Отказом от принятия ценностей, которыми живет пошлая толпа, изоляцией, внешней и внутренней, от общего хода жизни, поглощенностью своей идеей Печерин предваряет ситуацию подпольного героя Достоевского: «Я стал в прямой разрез с вещественною жизнью; я начал вести жизнь аскетическую, я питался хлебом и оливками, а ночью у меня были видения» (РО: 173). Никакой попытки сформулировать, хотя бы в самом общем виде, содержание своей идеи он не предпринимает. В отличие от Герцена, записи которого тоже полны библейских аллюзий и сравнений своей участи с крестным путем Спасителя, Печерин не конкретизирует цели своей жертвы, не пишет о борьбе с тиранией, а только говорит о провиденциальном зове, ведущем его к славе путем гибельной жертвы.

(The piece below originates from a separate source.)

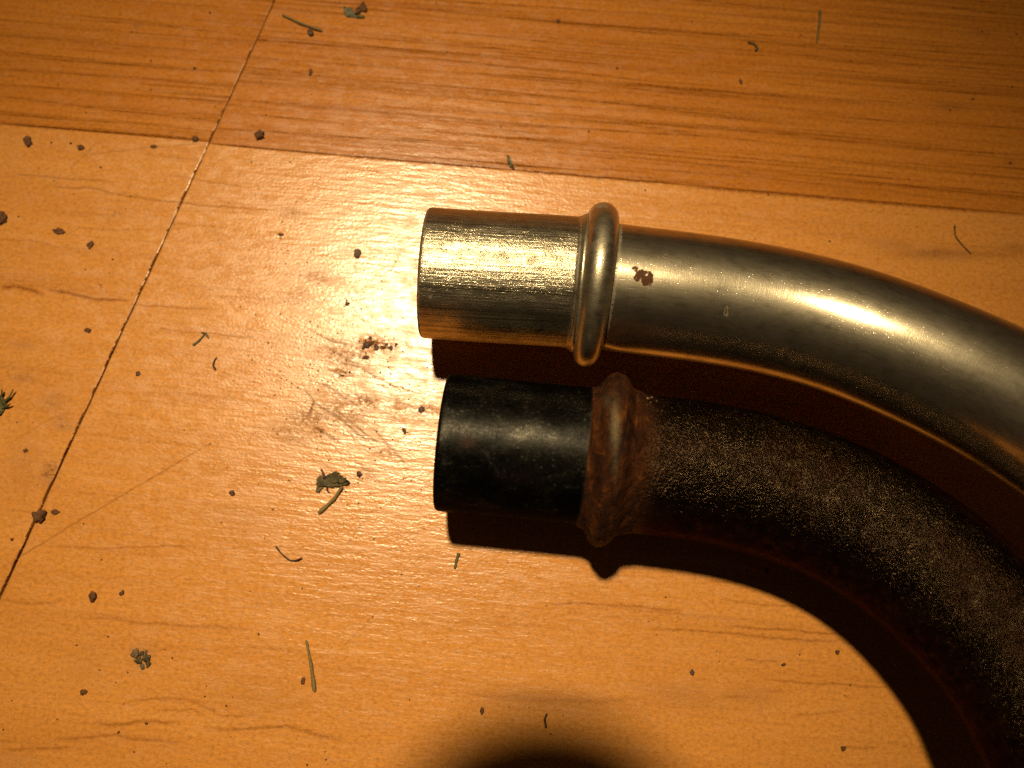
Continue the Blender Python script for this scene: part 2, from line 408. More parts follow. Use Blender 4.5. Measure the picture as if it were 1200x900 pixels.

Лермонтовский Печорин с иронией, но и с горьким сожалением об утраченной невинности размышляет о вере людей «премудрых» в то, что «светила небесные принимают участие в наших ничтожных спорах. (…) Но зато какую силу воли придавала им уверенность, что целое небо с своими бесчисленными жителями на них смотрит с участием, хотя немым, но неизменным!» (Лермонтов VI: 343). В письме Печерин также обращается к традиционному романтическому образу заветной звезды, объясняя ее зовом избранный им путь. «Всякий вечер звезда, – пишет он графу Строганову, – гораздо более блестящая, чем все прочие, останавливалась перед моим окном, насупротив моей кровати, и лучи ее ласкали мое лицо. Я вскоре догадался, что эта та самая звезда, под которой я родился. Она была прекрасна, эта звезда! Ее блеск манил меня, призывал меня ей подчиниться». Недаром его звезда превосходит блеском все прочие – так и сам он стоит выше других.
Потребность «излагать свои мысли в форме разговора», особенно для передачи самых важных мыслей, заставляет его перейти к прямой речи:
В одну из тех торжественных ночей я услышал голос моего Бога, тот строгий грозный голос, который потряс все струны моего сердца. Этот голос прокричал мне: «Что ты тут делаешь? Здесь – нет будущности! Встань! Покинь страну своих отцов! Возьми мое святое знамя! Возьми мой тяжкий крест и неси его, если нужно, до Голгофы! Ты падешь, но имя твое будет записано в книге живота между именами величайших мучеников человечества!»